Ten years ago, Collina Strada designer Hillary Taymour was looking for an intern and posted an ad on Craigslist. She found one in photographer Charlie Engman and since then, the two have become firm friends as well as longtime collaborators. The latest project between them is for the New York label’s Resort 2020 collection.

Entitled, ‘Radical Transparency’, the collection features Engman’s prints appearing in both collage styles on garments, as well as on graphic print t-shirts. Explaining the reasoning behind the collection’s name, Taymour explains: “It’s about honest communication with yourself and the world. Being transparent about the state of humanity right now is necessary and can be just as attractive as it is uncomfortable.” 

For the new collection, Taymour decided to approach the design process by considering the garments as individual pieces. “We designed a few custom prints from photographs we conceptualised, shot, and then created into our grand masterpiece, named Sistine Tomato,” she says. “Charlie pushes the side of my brain that I like to spend the most time with. To be around someone that knows you so well and you share equal respect with creatively is the ultimate work goal.” 

Spotlighting models the duo admire, the images feature like 15-year-old Synphanie Mojica, who Engman first photographed at the age of 13, as well as an appearance from the photographer’s mother. “A major underpinning of the collaboration was an awareness of community and family,” explains Engman. 

Similar to any creative relationship, the duo both learned a lot from each other.
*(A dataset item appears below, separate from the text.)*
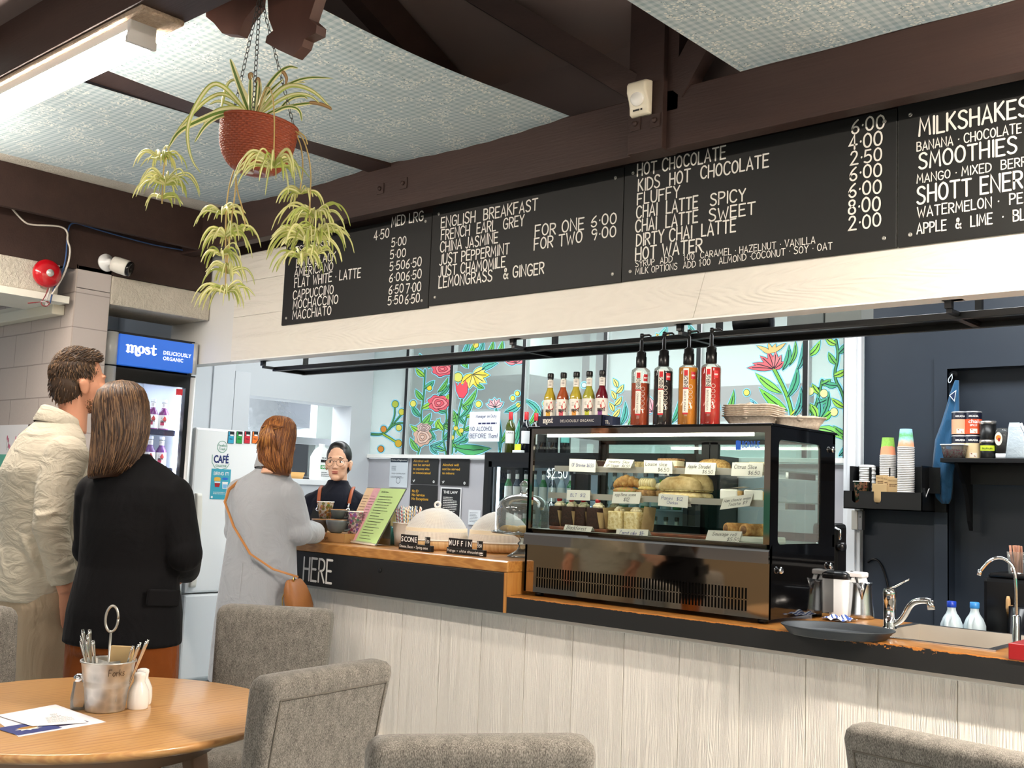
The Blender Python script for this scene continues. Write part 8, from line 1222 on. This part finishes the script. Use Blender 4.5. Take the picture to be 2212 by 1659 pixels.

Of Taymour, Engman says: “Hillary has a certain kind of pragmatism that I admire, and I learned a lot about how to delegate and how to anchor my fantasies to a feasible reality.” Taymour says the photographer taught her how to not be afraid to be her “most extra self and know when it’s nap time”.

“It’s honestly been such a fun process, I feel so grateful to have him in my life,” Taymour says, reflecting on the project and their friendship. “Currently, we are sitting next to each other in Paris wishing we had a huge studio where we could both do our work and constantly collaborate, so I guess it went well.”